Handling Household Emergencies

Health, Home & Family
on May 3, 2009

We can't prevent emergencies, but preparation and a little know-how can keep a bad situation from becoming worse. Here's what to do in six common household emergencies.

Overflowing toilet. Turn the stop valve, located beneath the tank, clockwise to shut off the water supply. Bail out half of the water with a cup and bucket. Use a plunger to dislodge the clog.
Tip: Don't try to flush an overflowing toilet again. That will only make matters worse.

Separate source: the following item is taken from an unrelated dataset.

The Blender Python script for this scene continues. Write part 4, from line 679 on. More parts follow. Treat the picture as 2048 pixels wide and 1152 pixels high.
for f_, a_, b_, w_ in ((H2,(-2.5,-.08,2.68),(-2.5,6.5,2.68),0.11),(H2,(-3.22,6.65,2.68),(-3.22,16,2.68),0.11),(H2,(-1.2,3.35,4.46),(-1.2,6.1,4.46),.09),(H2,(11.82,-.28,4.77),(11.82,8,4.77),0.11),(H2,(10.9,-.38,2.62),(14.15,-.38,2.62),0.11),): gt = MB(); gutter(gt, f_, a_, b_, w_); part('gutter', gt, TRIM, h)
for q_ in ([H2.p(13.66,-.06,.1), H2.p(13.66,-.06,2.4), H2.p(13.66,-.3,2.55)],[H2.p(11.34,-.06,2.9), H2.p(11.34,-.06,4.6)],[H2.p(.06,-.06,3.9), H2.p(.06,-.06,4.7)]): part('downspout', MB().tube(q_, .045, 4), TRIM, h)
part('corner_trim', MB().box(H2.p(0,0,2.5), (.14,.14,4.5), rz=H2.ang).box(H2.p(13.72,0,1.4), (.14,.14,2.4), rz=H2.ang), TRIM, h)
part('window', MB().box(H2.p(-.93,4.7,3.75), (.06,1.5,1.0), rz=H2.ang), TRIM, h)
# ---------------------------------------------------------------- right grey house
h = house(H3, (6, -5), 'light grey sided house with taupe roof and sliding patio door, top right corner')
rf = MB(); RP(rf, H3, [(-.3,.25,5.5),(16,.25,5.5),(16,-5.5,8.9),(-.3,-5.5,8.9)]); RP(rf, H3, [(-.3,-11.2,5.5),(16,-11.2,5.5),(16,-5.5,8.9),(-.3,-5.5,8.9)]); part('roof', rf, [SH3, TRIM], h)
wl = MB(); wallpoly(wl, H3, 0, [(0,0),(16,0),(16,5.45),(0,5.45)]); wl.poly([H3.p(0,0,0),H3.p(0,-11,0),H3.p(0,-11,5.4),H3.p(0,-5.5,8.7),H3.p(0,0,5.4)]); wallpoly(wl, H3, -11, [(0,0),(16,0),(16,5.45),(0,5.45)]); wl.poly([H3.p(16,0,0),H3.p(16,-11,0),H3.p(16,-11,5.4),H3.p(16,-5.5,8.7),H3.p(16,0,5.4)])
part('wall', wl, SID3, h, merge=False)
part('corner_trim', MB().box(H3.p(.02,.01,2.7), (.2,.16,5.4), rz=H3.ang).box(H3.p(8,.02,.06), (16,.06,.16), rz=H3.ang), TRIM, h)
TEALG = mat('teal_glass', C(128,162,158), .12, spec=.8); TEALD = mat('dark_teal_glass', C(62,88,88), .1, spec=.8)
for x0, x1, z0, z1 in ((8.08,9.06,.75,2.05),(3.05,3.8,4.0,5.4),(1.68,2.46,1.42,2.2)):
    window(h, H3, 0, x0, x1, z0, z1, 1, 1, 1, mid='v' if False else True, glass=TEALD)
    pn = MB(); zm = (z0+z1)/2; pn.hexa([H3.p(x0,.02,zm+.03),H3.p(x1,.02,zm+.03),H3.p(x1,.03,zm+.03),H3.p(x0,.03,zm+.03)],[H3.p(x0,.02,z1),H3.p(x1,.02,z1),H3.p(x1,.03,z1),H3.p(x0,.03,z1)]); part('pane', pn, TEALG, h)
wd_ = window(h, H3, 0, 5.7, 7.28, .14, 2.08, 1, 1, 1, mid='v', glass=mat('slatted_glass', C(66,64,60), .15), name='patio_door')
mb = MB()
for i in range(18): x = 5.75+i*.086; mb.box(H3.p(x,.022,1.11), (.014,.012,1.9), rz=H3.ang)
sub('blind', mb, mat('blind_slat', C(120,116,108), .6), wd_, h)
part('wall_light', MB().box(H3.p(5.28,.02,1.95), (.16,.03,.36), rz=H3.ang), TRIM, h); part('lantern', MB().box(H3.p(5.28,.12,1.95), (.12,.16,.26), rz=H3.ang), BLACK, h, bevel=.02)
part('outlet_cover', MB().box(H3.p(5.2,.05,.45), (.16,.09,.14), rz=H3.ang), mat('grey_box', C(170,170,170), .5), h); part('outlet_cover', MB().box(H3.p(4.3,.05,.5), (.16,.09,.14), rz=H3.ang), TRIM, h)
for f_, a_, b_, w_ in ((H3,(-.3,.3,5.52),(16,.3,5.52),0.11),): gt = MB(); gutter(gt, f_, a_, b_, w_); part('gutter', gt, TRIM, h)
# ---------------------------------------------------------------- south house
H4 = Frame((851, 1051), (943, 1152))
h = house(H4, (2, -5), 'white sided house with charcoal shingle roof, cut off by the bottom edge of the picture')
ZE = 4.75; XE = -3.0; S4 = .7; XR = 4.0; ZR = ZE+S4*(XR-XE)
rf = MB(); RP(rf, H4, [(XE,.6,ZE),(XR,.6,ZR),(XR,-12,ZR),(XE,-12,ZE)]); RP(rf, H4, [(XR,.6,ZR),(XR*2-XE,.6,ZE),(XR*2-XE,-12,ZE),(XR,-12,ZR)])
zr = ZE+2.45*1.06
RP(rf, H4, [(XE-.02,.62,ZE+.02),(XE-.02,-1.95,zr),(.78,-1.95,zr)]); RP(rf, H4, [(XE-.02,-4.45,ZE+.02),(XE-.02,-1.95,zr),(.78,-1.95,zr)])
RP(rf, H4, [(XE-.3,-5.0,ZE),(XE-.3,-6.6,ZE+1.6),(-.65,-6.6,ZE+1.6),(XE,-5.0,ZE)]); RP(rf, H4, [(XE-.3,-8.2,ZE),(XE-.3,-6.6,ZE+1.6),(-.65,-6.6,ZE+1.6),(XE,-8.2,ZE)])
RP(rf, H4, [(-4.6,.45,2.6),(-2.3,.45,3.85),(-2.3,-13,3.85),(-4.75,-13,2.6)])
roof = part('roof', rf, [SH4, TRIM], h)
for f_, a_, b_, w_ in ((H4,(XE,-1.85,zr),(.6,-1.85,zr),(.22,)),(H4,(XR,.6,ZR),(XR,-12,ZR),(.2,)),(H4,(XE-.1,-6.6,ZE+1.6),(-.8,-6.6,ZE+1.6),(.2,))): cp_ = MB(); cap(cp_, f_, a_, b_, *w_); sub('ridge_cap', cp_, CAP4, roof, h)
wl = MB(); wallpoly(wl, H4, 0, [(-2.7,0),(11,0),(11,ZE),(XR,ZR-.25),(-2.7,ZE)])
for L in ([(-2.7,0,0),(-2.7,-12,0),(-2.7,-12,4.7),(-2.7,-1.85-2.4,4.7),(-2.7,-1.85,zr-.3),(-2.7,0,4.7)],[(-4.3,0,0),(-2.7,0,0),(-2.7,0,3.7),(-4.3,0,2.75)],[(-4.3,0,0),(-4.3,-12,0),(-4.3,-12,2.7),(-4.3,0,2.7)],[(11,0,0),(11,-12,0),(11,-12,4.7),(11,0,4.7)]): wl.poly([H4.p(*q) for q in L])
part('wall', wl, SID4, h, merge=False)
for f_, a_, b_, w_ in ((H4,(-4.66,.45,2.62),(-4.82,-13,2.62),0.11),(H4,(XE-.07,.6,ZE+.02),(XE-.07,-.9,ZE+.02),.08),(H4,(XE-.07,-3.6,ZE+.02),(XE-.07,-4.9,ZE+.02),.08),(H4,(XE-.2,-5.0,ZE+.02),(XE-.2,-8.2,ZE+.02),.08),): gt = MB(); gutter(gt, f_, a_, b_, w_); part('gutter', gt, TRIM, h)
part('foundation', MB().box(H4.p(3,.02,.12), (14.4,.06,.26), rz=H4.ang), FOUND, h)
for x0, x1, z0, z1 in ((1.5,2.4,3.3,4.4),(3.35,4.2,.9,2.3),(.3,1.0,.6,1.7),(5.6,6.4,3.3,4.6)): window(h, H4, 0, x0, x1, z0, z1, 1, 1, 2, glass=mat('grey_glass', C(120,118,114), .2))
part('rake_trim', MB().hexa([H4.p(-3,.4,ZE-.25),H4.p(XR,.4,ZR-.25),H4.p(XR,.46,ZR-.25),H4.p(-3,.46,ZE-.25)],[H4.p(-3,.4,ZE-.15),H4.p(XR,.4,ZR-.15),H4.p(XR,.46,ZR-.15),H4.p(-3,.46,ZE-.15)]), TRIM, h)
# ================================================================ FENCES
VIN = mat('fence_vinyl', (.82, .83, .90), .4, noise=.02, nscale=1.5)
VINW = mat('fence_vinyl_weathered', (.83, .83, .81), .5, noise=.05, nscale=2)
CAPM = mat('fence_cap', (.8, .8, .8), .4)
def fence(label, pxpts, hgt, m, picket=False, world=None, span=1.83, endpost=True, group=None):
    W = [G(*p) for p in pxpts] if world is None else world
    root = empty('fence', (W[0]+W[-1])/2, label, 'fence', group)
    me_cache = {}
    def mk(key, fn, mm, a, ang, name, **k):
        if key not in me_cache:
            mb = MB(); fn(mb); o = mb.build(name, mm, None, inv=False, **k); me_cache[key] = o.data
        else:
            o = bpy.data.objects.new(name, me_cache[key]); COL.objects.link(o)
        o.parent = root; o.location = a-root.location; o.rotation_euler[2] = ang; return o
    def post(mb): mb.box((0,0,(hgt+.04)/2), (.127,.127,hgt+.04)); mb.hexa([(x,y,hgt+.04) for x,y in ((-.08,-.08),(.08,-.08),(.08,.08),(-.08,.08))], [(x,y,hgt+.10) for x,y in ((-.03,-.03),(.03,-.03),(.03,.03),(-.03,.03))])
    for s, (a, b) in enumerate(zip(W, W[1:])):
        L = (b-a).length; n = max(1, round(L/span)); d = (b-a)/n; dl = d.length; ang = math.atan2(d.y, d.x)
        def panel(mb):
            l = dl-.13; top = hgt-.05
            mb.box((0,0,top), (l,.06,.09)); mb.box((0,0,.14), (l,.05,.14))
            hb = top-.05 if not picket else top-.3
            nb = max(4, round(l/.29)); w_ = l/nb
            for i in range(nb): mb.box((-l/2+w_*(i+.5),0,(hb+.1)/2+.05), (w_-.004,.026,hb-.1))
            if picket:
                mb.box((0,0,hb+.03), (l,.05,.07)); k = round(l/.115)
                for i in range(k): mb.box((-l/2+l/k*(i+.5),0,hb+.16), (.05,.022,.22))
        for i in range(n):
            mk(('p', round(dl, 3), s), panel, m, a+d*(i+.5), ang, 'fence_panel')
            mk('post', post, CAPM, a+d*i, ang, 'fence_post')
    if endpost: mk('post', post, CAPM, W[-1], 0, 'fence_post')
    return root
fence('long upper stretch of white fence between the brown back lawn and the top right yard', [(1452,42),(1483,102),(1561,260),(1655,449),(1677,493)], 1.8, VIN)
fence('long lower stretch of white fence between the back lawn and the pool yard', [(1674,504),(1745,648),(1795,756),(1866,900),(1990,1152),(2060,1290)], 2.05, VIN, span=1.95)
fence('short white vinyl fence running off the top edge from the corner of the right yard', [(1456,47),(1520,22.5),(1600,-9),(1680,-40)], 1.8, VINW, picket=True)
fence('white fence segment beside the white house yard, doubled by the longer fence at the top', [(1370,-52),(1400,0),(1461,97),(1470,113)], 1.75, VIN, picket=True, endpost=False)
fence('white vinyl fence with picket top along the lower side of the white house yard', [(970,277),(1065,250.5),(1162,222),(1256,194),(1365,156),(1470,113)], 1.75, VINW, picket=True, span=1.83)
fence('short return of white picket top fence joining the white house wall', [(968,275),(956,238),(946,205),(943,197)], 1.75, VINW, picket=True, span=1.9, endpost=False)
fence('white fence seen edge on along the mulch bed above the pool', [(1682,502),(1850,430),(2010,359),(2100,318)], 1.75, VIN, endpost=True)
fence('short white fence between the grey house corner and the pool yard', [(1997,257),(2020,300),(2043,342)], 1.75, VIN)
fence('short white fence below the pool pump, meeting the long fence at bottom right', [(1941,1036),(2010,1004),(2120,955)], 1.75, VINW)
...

Clogged sink. Bail out water into a bucket. Pour a large pot of boiling water down the drain.
If this fails, position a plunger over the drain and push it down forcefully three times, repeating if necessary.
If the blockage is in the U-bend pipe beneath the sink, place a bucket underneath the bend and unscrew the U-bend. Carefully poke a piece of wire up the pipe until you free the clog.
Tip: Clean the drain once a month by pouring 1/2 cup of baking soda down the drain followed by a cup of vinegar. Let the mixture sit for a few minutes, then flush with hot water. This also deters sink odors.

Jammed garbage disposal. Often a disposal will automatically shut off if it senses an overload of power. Let it cool down for a few minutes, then push the reset button on the bottom of the unit. If it still doesn't work, turn off the power to the unit. Then, use a wooden spoon or broom handle to move the blades back and forth to dislodge the object. Never put your hand inside the unit.
Tip: Feed your disposal ice to sharpen the blades.

Grease or appliance fire. Never throw water on a grease fire or a burning appliance. For a grease fire, smothering the flames with a lid or a damp towel is the safest, fastest action. Baking soda also will douse flames. You also can use a fire extinguisher; make sure your extinguisher has an "ABC" rating, which means it is effective against most types of fires, including those involving wood, paper, fabric, flammable liquids and electrical equipment.

For an electrical fire, unplug the appliance, then use a fire extinguisher, or smother the appliance in a heavy blanket or rug.
Tip: Stand 6 feet from the flames when using a fire extinguisher.

Gas leak. If you smell a strong rotten-egg-like odor, get everyone out of the house immediately. Extinguish all fires, cigarettes and other open flames, and open as many windows as possible. Call the emergency service number of your utility company from a neighbor's house. If the odor is faint, check pilot lights to see if one has gone out. If so, wait for the gas smell to diminish, then relight. If you can't find the source of the odor, call for emergency service.
Tip: Make sure every gas appliance has an adequate supply of fresh air. Never use the space around a gas furnace or water heater for storage, because doing so can obstruct airflow.

Burst washing-machine hose. Turn off the water faucet connected to the hose behind the washing machine. Water conducts electricity, so if any appliance is standing in water, turn off electricity by flipping the main switch in your service box or pulling out the main fuse block. Or, have the power company turn off electricity coming into your home. Don't touch the wall or anything until the power is off. Move any furniture or rugs that could be damaged, then mop up the water or remove it with a wet-dry vacuum. If water has seeped into carpeted rooms, pull the carpet and pad back, then dry with a fan. Replace washing machine hose.
Tip: Prevent hoses from bending and kinking by placing your washing machine at least 4 inches from the wall.

Good preparation also includes posting a list of service phone numbers-electrician, plumber, utility companies-in an easy-to-find place. Include your street address and phone number so that anyone calling from your home can report important information in an emergency.